This water tower was one of New Zealand’s first reinforced concrete structures and is the only significant remnant of the South Island’s largest industrial complex, Addington Railway Workshops in Christchurch.


Addington Water Tower, Novemeber 2014. IPENZ.

Designed by Peter Ellis of the New Zealand Railways Department, the tower was built in 1883 to provide a pressure water supply for the workshops. Construction was supervised by the designer’s brother, JA Ellis, a foreman in the government service, and prison labour was reportedly used.


Addington Water Tower, 1990, IPENZ Heritage Photographs, Box 3.

The tower was an innovative and daring structure built at a time when reinforced concrete was still novel. The tower foundation consisted of clay upon quicksand, and 23 centimetres of settlement took place by the time it was completed.

The workshops closed and were demolished in the 1980s. In 1990 the tower was still in use, although deterioration of the top iron tank had greatly reduced its capacity. However the concrete tower itself was in good condition and the concrete was sound.

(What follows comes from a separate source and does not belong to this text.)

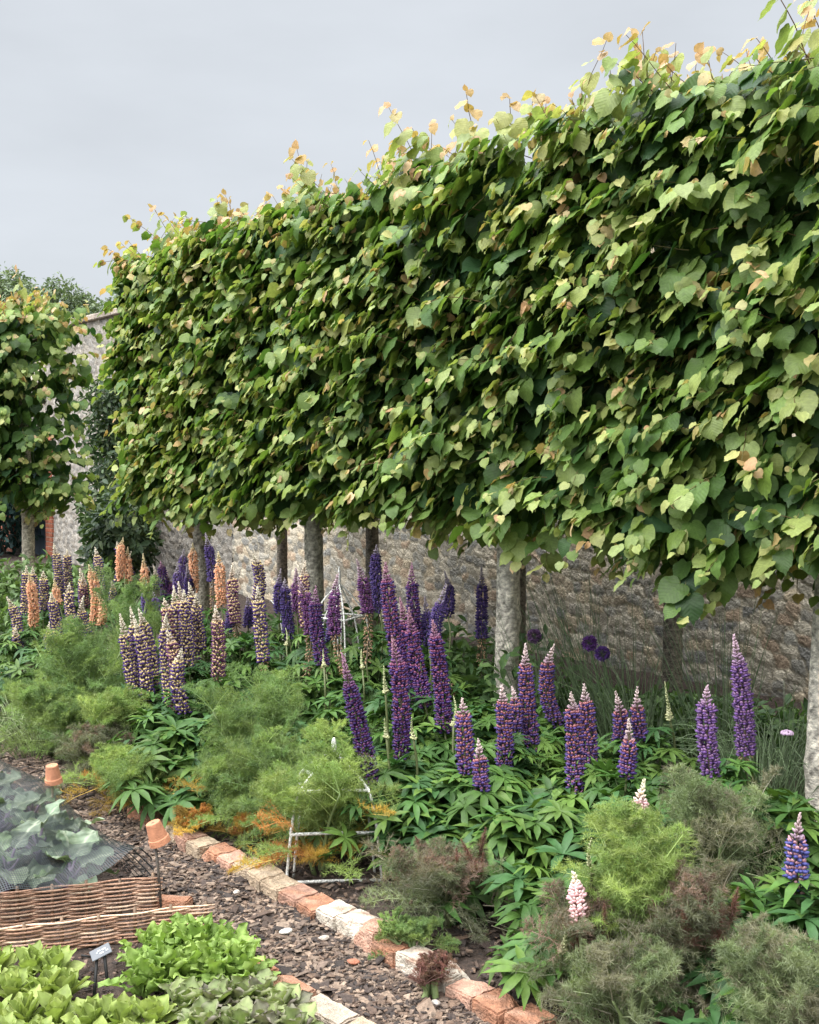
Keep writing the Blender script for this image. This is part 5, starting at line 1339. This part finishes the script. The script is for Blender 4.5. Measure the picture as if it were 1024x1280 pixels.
for k, (px, dp, s_, lab) in enumerate([(690, 6.9, 1.0, 'low leafy plant at the wall foot below the dusky allium'), (750, 6.9, 0.9, 'low leafy plant at the wall foot under the two alliums'), (815, 6.7, 1.0, 'low leafy plant at the wall foot left of the dark back trunk'),
        (880, 6.5, 1.0, 'low leafy plant at the wall foot right of the dark back trunk'), (935, 6.2, 1.1, 'low leafy plant at the wall foot behind the tall violet lupin'), (985, 6.1, 1.0, 'low leafy plant at the wall foot beside the closest trunk'), (600, 6.9, 2.2, 'low leafy plant behind the dark violet lupin and mottled trunk'), (530, 7.2, 2.2, 'bushy leafy plant at the wall foot behind the deep purple lupins'), (470, 7.6, 2.2, 'bushy leafy plant at the wall foot right of the white frame'), (400, 8.0, 2.2, 'bushy leafy plant at the wall foot behind the plum purple lupin'), (565, 6.4, 2.0, 'bushy leafy plant between the slim violet lupin and mottled trunk')]):
    p = atd(px, 640, dp); shrub('leafy_perennial', lab, 'perennial', (p[0], p[1], 0), [(0, 0, 0.12 * s_, 0.4, 0.45, 0.14 * s_), (0.15, -0.3, 0.16 * s_, 0.3, 0.3, 0.14 * s_), (-0.15, 0.3, 0.13 * s_, 0.3, 0.3, 0.14 * s_)], 700, 0.08, [(0.07, 0.13, 0.04), (0.09, 0.155, 0.045), (0.055, 0.105, 0.04)], 140 + k, 'leafy plants along the wall foot')

def far_tree(label, px, dp, h, wd, seed, cols, density=1.0):
    p = atd(px, 640, dp); r = np.random.default_rng(seed); t = thing('garden_tree', label, 'tree', (p[0], p[1], 0), 'trees beyond the wall')
    tr = MB(); tr.tube(catmull([(0, 0, -0.1), (0.1, 0, h * 0.4), (0.0, 0.1, h * 0.75)], 10), np.linspace(0.22, 0.08, 10), 8, (0.10, 0.085, 0.065)); tr.build('trunk', M_bark, t)
    blobs = []; lm = MB()
    for k in range(26):
        a = r.uniform(0, 6.28); e = r.uniform(0.1, 1.0); z = h * (0.98 - 0.42 * e ** 1.5 * r.uniform(0.7, 1.3)) 
        q = np.array([math.cos(a) * wd * e, math.sin(a) * wd * e, z]); s_ = r.uniform(0.22, 0.55) * (1.2 - 0.5 * e)
        blobs.append((*q, s_ * 1.2, s_ * 1.2, s_ * 0.75))
        lm.tube(catmull([(0, 0, h * 0.45), q * [0.5, 0.5, 0.82], q * [1, 1, 1.03]], 7), np.linspace(0.05, 0.008, 7), 5, (0.10, 0.085, 0.065))
        tip = q * [1.0, 1.0, 1.0] + [r.normal(0, .3), r.normal(0, .3), r.uniform(0.2, 0.7)]; blobs.append((*(q * 0.5 + tip * 0.5), 0.16, 0.16, 0.34)); lm.tube([q, tip], [0.012, 0.004], 4, (0.10, 0.085, 0.065))
    lm.build('limbs', M_bark, t); mb = MB(); leaf_cloud(mb, r, blobs, int(3800 * density), 0.15, cols); mb.build('crown', M_leaf, t)
FT = [(0.12, 0.165, 0.085), (0.145, 0.185, 0.095), (0.10, 0.14, 0.08)]
far_tree('loose airy tree at the far left beyond the wall', 10, 33, 7.0, 2.6, 201, FT, 0.7)
far_tree('denser rounded tree beyond the wall beside the hedge end', 88, 36, 7.3, 2.2, 202, FT, 1.1)
far_tree('thin tree beyond the wall closest to the hedge end', 142, 38, 7.0, 1.8, 203, FT, 0.7)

Addington Railway, Christchurch [November 1947], Whites Aviation Ltd; Photographs, Ref; WA-10863-F, Alexander Turnbull Library, Wellington, New Zealand.

The water tower was also designed with earthquake resistance in mind. The centre of gravity was deliberately very low, even with the tank full of water, so that an earthquake would have to be very severe to capsize it. In 1964 a reinforced concrete ring beam was cast around the top as part of an earthquake strengthening programme. The tower seemed to come through the devastating Canterbury earthquakes of 2010 and 2011 relatively unscathed.

Heritage recognition

This place has been recognised by Heritage New Zealand as a Category 1 historic place (List no.5390).

IPENZ “Engineering to 1990” project

This item of New Zealand’s engineering heritage was recognised as part of the IPENZ “Engineering to 1990” project, which the Institution organised to help celebrate the country’s sesquicentenary in 1990. A plaque was unveiled to mark the significance of this water tower as part of the development of the nation.

More information

Summary of work undertaken following the Canterbury earthquakes of 2010 and 2011. Thanks to John Radburn, Project Director for the Heritage Programme, for supplying this content.


The Water Tower remains standing at Addington, Christchurch, despite the closing and demolition of the Addington Railway Workshops. It is now part of the Tower Junction retail complex.